“Estamos en el 2017 y hoy tengo una familia grande”, dice Cristina Comandé mirando a cámara en el documental que guarda la Biblioteca Nacional, (…) “dos hijos, tres nietos, una nieta que viene en camino, un compañero de toda la vida”. Cristina está a punto de contar que nació varias veces, no lo dirá literalmente, no lo dirá así: finalmente murió el 7 de febrero de este año pero su testimonio es un renacimiento de cauce resistente.

“Estoy enferma, pero estoy bien, estoy fuerte y voy a seguir declarando todas las veces que sea necesario (…) estoy viva, quiero dar testimonio por todos y cada uno de los estuvieron conmigo y continúan desaparecidos o fueron asesinados y me ayudaron a sobrevivir”. Su mamá era española y su papá, el que le leía cuentos antes de dormir y la llevaba al Museo de Bellas Artes para hablarle de Ernesto de la Cárcova mientras le explicaba Sin pan y sin trabajo, italiano. 

Cuando habla de su educación cuenta que la noche antes de nacer estuvo en el Teatro Colón porque su mamá y su papá habían ido a ver Mefistófeles, enseguida nombra a su escuela y a las monjas tercermundistas echadas por una comisión de padres, a la Facultad de Filosofía y Letras y a la Juventud Guevarista donde militaba. Cristina estudiaba Letras y trabajaba en una empresa mayorista de telas para sastrerías cuando la secuestraron. El 16 de septiembre de 1976 un grupo de tareas entró a su casa, encerró a su familia en el baño, robó la cámara de fotos de su papá, los borceguíes de uno de sus hermanos, las cadenitas de oro y las medallitas de bautismo que encontraron. A Cristina la sacaron de su casa de San Cristobal esposada, la metieron en un auto con la cabeza hacia abajo y la llevaron a la comisaría 6ta.

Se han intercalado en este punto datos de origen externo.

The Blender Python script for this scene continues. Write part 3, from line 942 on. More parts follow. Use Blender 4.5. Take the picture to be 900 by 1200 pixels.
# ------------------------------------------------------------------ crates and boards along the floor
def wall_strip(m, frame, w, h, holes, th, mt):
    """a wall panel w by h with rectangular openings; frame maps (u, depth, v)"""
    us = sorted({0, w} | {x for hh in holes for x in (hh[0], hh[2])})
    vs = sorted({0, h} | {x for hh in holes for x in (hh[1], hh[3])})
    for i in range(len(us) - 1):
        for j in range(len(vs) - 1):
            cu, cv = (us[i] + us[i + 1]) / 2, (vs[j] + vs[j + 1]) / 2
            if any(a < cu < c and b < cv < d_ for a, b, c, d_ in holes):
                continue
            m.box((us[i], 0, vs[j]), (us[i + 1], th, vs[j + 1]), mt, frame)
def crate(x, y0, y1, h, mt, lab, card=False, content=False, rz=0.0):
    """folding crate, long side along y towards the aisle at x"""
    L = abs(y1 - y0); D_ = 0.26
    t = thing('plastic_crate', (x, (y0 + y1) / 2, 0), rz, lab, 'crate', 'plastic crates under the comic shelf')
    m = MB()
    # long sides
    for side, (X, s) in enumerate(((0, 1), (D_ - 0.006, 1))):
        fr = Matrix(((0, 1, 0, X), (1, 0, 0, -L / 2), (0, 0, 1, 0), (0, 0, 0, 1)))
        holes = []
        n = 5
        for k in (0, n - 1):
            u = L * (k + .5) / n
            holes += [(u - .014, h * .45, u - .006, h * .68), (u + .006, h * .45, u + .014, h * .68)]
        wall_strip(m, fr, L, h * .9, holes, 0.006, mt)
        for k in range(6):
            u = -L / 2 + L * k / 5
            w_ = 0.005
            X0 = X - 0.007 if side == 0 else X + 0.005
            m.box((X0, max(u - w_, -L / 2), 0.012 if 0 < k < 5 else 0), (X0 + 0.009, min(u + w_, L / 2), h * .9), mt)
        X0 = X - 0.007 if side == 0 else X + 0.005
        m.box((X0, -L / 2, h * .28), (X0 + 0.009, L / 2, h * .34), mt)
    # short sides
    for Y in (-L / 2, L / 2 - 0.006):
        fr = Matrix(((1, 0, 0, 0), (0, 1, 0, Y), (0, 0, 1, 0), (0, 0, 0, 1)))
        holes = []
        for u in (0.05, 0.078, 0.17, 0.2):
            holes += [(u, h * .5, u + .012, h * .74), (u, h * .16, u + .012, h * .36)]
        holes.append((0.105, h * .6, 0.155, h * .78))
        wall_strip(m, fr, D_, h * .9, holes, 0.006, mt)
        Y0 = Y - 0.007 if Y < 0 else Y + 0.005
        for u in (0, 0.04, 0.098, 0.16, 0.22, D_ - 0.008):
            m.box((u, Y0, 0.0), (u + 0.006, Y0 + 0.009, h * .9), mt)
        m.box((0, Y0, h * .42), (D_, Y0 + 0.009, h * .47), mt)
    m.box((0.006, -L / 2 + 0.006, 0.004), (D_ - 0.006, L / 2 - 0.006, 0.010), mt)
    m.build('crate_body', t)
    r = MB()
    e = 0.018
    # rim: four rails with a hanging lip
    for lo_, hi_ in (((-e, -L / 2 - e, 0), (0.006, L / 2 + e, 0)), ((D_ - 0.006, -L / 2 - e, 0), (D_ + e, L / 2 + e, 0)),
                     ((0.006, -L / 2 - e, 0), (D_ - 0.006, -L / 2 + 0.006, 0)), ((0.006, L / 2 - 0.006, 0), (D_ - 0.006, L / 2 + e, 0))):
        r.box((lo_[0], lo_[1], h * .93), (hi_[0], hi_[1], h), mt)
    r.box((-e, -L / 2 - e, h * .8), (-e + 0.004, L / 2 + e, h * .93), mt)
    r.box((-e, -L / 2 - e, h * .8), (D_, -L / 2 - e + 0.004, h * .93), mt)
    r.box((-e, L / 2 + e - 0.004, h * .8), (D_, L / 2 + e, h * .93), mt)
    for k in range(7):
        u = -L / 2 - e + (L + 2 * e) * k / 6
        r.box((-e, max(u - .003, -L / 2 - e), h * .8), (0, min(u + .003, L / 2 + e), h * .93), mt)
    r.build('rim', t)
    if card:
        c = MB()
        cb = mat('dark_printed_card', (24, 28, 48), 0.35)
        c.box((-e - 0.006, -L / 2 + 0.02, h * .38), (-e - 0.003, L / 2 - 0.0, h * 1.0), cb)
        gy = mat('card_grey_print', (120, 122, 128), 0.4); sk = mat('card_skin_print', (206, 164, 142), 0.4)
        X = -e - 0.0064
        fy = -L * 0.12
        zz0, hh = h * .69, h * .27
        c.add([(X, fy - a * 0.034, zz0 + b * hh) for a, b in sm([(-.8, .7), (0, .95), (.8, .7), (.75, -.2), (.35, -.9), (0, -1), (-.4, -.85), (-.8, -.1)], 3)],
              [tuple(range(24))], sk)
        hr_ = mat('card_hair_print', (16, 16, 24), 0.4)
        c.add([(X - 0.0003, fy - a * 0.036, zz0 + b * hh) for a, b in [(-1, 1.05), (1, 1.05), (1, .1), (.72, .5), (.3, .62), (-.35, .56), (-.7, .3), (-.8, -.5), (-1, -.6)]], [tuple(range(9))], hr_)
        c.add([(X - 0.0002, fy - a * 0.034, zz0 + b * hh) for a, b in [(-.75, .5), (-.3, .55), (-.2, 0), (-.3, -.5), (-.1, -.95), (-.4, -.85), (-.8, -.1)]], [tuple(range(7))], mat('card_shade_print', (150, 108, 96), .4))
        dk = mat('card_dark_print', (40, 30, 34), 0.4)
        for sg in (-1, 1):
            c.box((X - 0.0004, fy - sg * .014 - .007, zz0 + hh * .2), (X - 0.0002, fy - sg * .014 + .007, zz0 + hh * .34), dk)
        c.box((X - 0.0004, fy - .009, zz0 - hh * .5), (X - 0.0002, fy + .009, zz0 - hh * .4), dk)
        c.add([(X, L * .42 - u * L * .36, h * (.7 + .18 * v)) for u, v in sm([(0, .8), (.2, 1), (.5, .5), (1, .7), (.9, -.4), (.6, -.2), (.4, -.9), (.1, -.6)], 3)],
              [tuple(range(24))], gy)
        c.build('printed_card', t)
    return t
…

A esa misma comisaría fueron su mamá y su hermano al otro día a hacer la denuncia, nadie les dijo que Cristina estaba ahí. La habían hecho subir por una escalera caracol, le habían sacado la ropa, la habían torturado y estaba tirada en el piso con los ojos vendados. Unos días después la trasladaron al Campo de Concentración (ella lo llamaba así) de Puente 12. La liberaron el 30 de diciembre. Cristina necesitó veinte años para poder contarle al mundo los días en Puente 12.

“Fueron 105 días siniestros, 105 días terribles que marcaron mi vida para siempre”. En 1996, después de refugiarse unos años en Mar del Plata, de parir mellizos y de inventarse una vida con un pasado en blanco, volvió a Buenos Aires y volvió a la facultad. Cerca de la entrada, escritos en un cartel, estaban los nombres de los alumnos desaparecidos de Filosofía y Letras. Su nombre estaba en esa lista. “Cuando vi mi nombre entré en una crisis terrible porque no sabía quién era yo, la que se había callado, la que no había hablado, la que estaba desaparecida, la que no le había pasado nada, ¿quién era?”. Después de aquel día, la mujer que sentía culpa por haber sobrevivido, la que había mirado el informe de la CONADEP por televisión y lloraba en las marchas con sus hijos a babucha, fue al Instituto Gino Germani (que había hecho esa lista) para pedir que la borraran.

“Así empecé a ser yo”, dijo Cristina recordando la época en la que comenzó a recorrer organismos de Derechos Humanos, a identificar el lugar donde estuvo secuestrada, a ser querellante y dar un testimonio clave en las causas de lesa humanidad por los crímenes de Puente 12, conocido como Cuatrerismo-Brigada Güemes y Protobanco, donde se lo condenó a Etchecolatz. Cuando Cristina murió imprescindible fue una de las palabras preferidas para nombrarla. En dolor de ausencia y como un antídoto, volvió su voz contando el abrazo con su mamá cuando la liberaron: “un abrazo hermoso e impresionante que lo tengo puesto” y diciendo en voz alta los nombres de quienes estuvieron con ella secuestrada. Volvió la memoria de los familiares a los que acompañó, su palabra en los juicios, su clamor confesando el silencio y la imposibilidad: “yo sentía que si le contaba a una persona lo que yo había pasado la estaban torturando como me habían torturado a mí”, su interés por la política como un abrir los ojos al mundo y su celebración por la proyección cuando supo que había nacido HIJOS.